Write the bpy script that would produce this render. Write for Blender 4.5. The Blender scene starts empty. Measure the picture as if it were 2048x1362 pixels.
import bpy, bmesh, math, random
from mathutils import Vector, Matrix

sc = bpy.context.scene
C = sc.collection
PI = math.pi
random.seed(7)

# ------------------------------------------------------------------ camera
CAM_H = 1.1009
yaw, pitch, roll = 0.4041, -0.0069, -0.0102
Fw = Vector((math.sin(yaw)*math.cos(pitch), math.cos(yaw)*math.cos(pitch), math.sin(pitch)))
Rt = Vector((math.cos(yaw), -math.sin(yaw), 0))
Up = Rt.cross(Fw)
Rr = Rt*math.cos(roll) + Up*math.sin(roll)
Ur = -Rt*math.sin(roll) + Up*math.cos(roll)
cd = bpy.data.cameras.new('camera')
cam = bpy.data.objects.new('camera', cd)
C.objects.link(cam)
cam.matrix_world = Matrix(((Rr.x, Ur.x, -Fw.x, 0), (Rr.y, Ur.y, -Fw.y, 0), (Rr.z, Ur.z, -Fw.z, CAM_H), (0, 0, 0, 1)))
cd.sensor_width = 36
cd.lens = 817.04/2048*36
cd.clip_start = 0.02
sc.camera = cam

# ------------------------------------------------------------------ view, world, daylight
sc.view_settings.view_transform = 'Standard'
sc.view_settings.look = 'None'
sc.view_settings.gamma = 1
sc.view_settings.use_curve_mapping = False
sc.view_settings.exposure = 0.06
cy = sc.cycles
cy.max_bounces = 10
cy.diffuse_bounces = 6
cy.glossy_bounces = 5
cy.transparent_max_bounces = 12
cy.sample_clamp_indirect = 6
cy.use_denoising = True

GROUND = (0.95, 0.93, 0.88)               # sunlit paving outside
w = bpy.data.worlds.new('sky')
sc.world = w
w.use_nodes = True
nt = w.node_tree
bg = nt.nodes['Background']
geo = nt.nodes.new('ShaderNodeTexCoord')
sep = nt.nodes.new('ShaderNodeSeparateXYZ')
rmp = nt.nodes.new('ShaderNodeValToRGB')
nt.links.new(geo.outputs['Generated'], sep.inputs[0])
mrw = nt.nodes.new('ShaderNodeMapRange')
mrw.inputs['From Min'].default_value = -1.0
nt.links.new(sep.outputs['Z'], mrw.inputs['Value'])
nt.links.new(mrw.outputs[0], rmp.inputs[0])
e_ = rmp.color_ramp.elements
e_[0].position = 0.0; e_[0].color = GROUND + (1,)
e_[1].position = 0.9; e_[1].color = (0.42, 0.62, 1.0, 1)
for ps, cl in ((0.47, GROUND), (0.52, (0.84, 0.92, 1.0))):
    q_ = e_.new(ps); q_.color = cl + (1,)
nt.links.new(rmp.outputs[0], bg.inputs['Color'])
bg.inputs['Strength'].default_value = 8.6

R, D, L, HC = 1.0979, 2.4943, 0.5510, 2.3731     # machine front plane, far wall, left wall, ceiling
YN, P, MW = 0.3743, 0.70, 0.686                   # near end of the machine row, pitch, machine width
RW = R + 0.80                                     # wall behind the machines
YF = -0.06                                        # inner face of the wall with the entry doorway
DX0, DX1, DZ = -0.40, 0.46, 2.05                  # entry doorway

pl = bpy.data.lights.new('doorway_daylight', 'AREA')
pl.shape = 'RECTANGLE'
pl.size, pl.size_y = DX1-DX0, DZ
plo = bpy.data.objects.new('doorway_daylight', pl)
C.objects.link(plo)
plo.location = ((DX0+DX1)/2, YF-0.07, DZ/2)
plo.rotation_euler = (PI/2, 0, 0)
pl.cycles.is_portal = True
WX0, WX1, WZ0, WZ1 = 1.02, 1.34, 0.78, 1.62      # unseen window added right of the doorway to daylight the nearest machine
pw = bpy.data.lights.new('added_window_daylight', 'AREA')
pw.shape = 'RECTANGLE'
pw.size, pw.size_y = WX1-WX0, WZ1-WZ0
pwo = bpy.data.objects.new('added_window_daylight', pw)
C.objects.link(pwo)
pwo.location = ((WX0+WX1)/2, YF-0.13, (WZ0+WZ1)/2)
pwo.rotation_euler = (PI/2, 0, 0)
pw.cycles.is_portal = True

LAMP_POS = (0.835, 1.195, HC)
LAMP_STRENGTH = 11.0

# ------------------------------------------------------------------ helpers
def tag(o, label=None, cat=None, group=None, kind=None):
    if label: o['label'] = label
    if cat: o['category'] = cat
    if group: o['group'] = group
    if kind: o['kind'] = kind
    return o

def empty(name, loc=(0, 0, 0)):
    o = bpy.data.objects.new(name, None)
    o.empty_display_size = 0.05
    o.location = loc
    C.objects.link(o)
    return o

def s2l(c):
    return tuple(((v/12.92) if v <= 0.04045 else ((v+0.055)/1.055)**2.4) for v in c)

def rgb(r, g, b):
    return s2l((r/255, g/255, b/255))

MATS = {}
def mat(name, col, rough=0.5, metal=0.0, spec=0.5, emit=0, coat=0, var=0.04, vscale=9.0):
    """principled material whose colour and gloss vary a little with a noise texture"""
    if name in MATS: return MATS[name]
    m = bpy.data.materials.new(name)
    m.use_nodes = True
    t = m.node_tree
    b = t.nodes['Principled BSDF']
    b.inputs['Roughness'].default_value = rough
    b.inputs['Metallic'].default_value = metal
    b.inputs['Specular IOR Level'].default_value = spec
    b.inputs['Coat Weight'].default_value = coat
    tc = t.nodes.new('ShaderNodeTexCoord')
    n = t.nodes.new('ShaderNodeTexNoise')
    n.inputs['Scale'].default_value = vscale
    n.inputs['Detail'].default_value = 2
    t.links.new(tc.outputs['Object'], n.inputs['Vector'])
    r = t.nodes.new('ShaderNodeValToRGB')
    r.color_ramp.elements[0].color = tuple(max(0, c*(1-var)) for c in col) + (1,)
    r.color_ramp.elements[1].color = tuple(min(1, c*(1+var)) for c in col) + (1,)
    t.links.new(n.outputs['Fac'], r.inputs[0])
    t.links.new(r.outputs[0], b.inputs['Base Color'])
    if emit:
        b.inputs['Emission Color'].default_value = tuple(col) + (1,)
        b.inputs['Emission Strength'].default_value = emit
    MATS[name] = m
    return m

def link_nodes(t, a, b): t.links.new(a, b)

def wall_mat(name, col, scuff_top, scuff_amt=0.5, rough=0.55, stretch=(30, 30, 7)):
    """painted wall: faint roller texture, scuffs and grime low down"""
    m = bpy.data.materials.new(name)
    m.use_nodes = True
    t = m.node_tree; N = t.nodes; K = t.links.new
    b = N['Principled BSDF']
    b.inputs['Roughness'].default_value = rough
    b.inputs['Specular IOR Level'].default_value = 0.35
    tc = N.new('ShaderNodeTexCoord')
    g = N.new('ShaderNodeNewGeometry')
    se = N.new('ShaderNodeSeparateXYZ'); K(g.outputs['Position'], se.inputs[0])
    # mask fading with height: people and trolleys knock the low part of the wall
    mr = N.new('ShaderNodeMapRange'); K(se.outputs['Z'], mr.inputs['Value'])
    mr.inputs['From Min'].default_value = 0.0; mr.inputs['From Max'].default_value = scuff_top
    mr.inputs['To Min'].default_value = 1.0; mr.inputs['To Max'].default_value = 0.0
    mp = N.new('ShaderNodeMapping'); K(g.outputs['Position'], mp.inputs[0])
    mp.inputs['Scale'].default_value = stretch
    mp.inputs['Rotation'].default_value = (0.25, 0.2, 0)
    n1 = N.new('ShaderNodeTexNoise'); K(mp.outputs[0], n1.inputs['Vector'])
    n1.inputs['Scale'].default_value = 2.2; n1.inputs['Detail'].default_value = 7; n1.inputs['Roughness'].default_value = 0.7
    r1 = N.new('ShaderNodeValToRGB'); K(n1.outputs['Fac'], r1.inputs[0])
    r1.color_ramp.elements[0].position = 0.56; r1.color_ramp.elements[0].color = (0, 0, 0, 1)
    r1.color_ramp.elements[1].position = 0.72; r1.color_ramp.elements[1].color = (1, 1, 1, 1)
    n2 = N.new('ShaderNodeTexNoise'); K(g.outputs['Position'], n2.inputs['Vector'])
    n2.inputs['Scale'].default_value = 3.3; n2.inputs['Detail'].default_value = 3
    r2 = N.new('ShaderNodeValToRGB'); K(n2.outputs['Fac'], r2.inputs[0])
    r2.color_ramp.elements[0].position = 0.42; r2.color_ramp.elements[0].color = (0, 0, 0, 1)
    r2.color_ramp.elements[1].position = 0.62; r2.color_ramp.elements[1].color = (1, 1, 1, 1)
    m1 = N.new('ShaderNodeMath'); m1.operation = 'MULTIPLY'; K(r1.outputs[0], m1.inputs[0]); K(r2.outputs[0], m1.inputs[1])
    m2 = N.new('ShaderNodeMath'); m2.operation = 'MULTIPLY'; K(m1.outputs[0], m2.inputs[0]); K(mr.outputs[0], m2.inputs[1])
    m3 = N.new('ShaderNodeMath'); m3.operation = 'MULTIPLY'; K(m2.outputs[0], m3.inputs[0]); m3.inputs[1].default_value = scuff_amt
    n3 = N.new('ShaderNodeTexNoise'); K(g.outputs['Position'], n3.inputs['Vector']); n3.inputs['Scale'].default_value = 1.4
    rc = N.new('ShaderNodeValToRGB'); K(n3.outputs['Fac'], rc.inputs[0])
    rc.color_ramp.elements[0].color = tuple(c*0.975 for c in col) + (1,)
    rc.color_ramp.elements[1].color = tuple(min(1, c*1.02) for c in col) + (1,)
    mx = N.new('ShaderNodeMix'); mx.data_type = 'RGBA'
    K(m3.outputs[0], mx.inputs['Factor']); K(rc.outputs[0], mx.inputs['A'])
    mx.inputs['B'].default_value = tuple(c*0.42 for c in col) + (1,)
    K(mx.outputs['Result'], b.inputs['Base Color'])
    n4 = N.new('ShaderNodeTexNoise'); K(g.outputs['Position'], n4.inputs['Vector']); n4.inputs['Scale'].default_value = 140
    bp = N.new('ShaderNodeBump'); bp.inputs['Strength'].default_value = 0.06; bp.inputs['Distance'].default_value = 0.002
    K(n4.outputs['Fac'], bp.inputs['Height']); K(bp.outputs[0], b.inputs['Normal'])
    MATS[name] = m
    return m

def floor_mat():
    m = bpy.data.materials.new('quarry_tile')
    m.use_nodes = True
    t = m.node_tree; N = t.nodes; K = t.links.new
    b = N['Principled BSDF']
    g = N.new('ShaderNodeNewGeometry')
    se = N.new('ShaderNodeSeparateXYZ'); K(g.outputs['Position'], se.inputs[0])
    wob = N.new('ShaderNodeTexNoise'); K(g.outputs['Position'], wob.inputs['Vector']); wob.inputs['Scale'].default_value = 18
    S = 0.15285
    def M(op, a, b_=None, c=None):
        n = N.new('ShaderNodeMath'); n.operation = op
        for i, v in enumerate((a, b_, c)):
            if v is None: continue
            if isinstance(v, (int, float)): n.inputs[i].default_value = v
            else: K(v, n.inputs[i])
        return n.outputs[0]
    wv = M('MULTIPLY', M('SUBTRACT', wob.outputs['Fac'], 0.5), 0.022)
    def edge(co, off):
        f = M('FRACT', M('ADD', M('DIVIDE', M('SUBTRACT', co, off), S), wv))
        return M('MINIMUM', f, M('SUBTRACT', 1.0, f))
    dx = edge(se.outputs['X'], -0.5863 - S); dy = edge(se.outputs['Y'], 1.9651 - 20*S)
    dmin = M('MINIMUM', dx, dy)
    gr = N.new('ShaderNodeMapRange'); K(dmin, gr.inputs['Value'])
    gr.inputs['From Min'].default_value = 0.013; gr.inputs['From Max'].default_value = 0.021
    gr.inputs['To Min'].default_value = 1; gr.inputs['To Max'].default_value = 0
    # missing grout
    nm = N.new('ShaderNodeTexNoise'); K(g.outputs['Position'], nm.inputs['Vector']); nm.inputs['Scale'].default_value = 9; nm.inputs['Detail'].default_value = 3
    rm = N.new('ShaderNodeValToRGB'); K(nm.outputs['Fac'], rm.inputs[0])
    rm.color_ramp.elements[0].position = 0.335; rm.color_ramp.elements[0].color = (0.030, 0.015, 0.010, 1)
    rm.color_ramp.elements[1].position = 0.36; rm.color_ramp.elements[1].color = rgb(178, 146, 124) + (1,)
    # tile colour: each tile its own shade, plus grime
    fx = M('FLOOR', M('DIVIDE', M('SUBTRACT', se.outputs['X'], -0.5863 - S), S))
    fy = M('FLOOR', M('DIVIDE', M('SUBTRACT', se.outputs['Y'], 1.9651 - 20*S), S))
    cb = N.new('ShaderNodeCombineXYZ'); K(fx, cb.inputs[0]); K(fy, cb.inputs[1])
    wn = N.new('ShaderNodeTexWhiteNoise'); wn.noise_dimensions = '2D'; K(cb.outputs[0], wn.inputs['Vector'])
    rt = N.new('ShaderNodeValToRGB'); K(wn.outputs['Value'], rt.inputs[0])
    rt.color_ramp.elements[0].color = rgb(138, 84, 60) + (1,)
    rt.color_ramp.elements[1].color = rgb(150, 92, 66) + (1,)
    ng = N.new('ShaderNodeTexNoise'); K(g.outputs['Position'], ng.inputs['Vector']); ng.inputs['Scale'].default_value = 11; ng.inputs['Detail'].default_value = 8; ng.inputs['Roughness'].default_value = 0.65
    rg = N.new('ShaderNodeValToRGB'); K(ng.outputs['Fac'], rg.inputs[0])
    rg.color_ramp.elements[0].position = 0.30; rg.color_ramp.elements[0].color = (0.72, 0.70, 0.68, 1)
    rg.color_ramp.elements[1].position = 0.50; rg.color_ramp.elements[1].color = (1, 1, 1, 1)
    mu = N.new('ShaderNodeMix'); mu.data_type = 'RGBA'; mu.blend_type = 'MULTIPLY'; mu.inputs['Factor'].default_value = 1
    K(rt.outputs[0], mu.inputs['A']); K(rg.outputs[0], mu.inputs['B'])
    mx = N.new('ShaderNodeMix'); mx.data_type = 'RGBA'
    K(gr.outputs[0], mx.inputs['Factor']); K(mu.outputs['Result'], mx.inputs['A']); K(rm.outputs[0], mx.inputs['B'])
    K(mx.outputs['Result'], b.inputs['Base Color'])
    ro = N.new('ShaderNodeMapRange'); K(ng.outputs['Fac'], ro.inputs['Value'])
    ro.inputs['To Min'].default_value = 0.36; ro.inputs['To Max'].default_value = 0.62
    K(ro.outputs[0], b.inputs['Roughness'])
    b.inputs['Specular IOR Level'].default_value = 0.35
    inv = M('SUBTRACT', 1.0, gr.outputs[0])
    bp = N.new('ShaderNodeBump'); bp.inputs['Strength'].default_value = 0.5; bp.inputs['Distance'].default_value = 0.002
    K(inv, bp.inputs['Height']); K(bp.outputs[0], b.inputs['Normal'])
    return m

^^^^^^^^

## Exercise
Without changing anything, quote the lines from the top of the data to the line that contains "from mathutils import Vector, Matrix", including that line.

## Solution to this exercise
Write the bpy script that would produce this render. Write for Blender 4.5. The Blender scene starts empty. Measure the picture as if it were 2048x1362 pixels.
import bpy, bmesh, math, random
from mathutils import Vector, Matrix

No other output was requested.